* Instructions to follow: Return, exactly as written, the lines from the one containing "Generate a Blender" through the one containing "sc.camera = cam", with both ends included.

* Extracted entries:
^^^^^^^^^^^^^^^^

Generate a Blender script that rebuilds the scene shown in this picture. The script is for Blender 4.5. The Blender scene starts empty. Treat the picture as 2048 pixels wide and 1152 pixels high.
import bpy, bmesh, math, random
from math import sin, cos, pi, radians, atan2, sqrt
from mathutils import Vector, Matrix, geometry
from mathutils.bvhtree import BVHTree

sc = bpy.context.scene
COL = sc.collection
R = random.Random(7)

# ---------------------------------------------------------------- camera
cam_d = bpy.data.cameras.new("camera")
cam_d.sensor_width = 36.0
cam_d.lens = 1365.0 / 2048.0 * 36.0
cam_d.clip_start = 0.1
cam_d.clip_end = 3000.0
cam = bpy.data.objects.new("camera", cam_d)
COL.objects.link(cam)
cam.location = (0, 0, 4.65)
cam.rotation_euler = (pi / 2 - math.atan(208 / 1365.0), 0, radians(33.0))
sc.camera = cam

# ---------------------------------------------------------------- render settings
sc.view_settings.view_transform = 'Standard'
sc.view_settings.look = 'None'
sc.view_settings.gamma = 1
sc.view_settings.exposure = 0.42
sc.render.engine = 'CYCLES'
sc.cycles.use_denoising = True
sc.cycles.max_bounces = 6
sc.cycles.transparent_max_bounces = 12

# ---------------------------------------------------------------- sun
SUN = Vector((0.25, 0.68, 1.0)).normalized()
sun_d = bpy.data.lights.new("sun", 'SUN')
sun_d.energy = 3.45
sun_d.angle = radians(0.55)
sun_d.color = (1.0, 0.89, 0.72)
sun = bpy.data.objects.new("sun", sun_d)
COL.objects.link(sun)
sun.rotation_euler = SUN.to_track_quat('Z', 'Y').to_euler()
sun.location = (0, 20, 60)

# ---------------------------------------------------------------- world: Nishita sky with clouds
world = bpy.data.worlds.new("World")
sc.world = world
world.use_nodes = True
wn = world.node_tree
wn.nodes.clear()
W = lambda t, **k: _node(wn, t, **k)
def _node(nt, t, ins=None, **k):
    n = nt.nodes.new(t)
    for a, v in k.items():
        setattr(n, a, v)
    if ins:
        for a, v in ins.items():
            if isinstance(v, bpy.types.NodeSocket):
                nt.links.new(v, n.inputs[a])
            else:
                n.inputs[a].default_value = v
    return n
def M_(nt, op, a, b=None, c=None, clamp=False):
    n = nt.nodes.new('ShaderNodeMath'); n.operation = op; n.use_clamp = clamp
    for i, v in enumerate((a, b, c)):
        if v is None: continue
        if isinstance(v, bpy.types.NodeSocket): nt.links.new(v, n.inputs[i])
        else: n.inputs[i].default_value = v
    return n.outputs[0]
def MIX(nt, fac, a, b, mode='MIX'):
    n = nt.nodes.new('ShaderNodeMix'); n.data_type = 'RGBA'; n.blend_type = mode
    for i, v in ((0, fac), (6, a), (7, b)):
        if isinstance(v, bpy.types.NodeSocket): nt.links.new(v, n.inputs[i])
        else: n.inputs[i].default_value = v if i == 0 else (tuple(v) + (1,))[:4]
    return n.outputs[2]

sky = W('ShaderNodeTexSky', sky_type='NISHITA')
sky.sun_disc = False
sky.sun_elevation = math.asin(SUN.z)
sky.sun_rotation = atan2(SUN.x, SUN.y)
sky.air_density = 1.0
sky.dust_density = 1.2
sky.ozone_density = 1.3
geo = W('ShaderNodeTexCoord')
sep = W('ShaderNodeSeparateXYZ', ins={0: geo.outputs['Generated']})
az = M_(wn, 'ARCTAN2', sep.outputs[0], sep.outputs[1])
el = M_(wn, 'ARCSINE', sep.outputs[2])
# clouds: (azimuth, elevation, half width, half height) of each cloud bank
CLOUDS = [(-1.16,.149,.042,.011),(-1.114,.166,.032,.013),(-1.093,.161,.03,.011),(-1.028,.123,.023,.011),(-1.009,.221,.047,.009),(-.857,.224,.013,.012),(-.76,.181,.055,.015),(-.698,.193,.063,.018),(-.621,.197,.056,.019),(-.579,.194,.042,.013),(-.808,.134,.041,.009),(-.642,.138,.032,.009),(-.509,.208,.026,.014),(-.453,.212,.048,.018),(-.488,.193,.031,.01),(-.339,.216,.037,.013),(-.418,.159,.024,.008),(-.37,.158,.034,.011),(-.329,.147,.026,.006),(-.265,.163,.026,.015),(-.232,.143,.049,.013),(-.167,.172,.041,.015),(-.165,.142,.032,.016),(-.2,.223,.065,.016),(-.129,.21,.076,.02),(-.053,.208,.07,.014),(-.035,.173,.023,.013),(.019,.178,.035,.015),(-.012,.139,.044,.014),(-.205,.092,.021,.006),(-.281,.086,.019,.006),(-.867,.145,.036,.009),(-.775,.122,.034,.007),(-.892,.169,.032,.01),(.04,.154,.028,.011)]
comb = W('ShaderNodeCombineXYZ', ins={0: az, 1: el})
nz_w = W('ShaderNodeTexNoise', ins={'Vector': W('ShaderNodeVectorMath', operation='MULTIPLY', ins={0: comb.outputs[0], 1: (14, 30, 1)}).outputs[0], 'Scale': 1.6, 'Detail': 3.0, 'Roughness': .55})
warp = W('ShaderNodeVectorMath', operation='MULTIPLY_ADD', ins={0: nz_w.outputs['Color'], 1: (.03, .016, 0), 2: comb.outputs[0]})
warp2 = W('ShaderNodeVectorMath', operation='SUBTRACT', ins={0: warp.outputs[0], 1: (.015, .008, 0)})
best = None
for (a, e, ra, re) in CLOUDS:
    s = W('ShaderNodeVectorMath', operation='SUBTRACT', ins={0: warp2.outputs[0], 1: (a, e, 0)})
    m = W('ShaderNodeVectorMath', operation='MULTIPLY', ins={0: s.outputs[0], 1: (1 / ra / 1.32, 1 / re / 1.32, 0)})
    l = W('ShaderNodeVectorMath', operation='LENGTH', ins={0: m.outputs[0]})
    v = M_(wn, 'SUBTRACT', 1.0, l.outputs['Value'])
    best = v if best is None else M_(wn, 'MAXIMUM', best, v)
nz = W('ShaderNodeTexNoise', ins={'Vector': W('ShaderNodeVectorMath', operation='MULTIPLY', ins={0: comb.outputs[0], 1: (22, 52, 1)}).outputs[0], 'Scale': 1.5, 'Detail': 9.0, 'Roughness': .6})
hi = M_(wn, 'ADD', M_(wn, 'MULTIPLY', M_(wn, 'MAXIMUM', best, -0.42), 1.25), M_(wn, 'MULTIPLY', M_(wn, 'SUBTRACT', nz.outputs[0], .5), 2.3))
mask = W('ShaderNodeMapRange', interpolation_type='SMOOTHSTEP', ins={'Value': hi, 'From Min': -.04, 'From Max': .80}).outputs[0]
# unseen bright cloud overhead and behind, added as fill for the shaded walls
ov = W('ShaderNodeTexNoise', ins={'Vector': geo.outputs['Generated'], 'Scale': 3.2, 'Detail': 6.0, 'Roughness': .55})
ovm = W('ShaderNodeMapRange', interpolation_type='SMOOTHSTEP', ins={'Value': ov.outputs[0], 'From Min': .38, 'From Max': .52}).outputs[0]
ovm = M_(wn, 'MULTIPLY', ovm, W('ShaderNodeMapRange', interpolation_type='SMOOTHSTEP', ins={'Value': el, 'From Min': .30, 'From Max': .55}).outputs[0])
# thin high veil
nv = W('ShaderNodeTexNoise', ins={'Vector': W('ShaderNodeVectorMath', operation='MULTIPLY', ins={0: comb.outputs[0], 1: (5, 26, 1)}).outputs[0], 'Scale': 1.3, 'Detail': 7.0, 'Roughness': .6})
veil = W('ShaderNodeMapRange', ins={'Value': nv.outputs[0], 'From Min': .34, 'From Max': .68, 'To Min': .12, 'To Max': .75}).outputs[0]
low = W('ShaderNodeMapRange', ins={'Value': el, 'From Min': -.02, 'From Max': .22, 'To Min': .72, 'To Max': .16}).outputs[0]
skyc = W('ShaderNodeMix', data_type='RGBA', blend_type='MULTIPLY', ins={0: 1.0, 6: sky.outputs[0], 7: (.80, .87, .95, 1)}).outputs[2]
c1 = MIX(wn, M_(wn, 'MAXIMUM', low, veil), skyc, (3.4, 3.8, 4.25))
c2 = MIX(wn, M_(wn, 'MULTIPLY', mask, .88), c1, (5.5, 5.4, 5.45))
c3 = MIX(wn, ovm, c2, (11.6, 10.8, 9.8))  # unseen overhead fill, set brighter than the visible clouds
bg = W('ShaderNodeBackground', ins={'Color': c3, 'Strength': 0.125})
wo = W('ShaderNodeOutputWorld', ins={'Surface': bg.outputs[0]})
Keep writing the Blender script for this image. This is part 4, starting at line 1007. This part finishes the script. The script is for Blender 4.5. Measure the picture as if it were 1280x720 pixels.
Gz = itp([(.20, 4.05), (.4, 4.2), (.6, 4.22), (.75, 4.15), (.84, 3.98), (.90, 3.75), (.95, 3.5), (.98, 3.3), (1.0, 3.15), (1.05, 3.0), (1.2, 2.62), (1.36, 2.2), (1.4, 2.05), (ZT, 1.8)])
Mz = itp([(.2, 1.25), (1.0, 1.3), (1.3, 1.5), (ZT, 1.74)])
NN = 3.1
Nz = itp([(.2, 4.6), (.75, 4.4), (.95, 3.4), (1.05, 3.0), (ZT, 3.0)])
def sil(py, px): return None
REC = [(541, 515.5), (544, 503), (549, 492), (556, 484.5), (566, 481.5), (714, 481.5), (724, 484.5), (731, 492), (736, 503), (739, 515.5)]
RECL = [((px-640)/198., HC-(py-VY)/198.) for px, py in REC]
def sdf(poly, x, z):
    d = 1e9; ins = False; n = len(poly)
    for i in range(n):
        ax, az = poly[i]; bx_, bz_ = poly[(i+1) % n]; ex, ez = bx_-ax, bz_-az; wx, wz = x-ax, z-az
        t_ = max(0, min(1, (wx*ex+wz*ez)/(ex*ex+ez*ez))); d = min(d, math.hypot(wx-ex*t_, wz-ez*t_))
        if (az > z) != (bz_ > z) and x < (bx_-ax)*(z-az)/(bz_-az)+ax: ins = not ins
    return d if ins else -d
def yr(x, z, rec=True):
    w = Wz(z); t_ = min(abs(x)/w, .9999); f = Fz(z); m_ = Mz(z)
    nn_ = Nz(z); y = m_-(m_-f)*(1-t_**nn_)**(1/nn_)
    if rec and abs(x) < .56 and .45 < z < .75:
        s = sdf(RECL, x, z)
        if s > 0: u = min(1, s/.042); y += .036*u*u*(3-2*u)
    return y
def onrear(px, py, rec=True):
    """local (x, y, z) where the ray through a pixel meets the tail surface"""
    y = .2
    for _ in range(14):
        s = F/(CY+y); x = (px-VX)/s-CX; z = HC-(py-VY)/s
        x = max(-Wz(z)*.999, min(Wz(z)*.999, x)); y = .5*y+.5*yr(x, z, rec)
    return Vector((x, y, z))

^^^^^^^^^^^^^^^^

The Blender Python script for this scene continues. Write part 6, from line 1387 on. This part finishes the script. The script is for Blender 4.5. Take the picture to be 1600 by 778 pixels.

^^^^^^^^^^^^^^^^

* Written solution:
Generate a Blender script that rebuilds the scene shown in this picture. The script is for Blender 4.5. The Blender scene starts empty. Treat the picture as 2048 pixels wide and 1152 pixels high.
import bpy, bmesh, math, random
from math import sin, cos, pi, radians, atan2, sqrt
from mathutils import Vector, Matrix, geometry
from mathutils.bvhtree import BVHTree

sc = bpy.context.scene
COL = sc.collection
R = random.Random(7)

# ---------------------------------------------------------------- camera
cam_d = bpy.data.cameras.new("camera")
cam_d.sensor_width = 36.0
cam_d.lens = 1365.0 / 2048.0 * 36.0
cam_d.clip_start = 0.1
cam_d.clip_end = 3000.0
cam = bpy.data.objects.new("camera", cam_d)
COL.objects.link(cam)
cam.location = (0, 0, 4.65)
cam.rotation_euler = (pi / 2 - math.atan(208 / 1365.0), 0, radians(33.0))
sc.camera = cam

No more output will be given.